Marcus can break into anything. We once removed his credentials from him and kicked him onto the street outside a Canadian arena. Within 20 minutes he had not only arrived back in our dressing room after re-entering through the venue’s front door, but had also casually climbed up on the stage before the first band started to raise his camera above his head and take a shot of the first few thousand excited gig goers waiting at the barrier!

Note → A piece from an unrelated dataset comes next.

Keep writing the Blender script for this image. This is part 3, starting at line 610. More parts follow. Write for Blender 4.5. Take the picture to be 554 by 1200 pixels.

Marcus regularly sneaks ramshackle crews of sleep dodgers into hotel swimming pools in the dead of night. Not content with breaking into Bonnaroo once alone, Marcus recently decided to assemble a bunch of his mates and break in as a group! But it’s not Marcus’ ability to break into places that makes him great, it’s his reason for wanting to. The access and perspective he is so hungry for is what makes his images so unique and compelling and the force that propels this behaviour is deep within him and pure. This is a guy who is proactive in his pursuit of a great photograph. He is a man who not only creates beautiful images, but beautiful moments to take photos of.

Ted Dwane

Ted Dwane is the bassist for Mumford & Sons and a photographer. Mumford & Sons' 'Babel' tour continues around America through August and September.

Marcus Haney

(James) Marcus Haney is a photographer and filmmaker who gets a kick out of sneaking into music festivals and shows to document them. No Cameras Allowed is his film about just that, released later this year.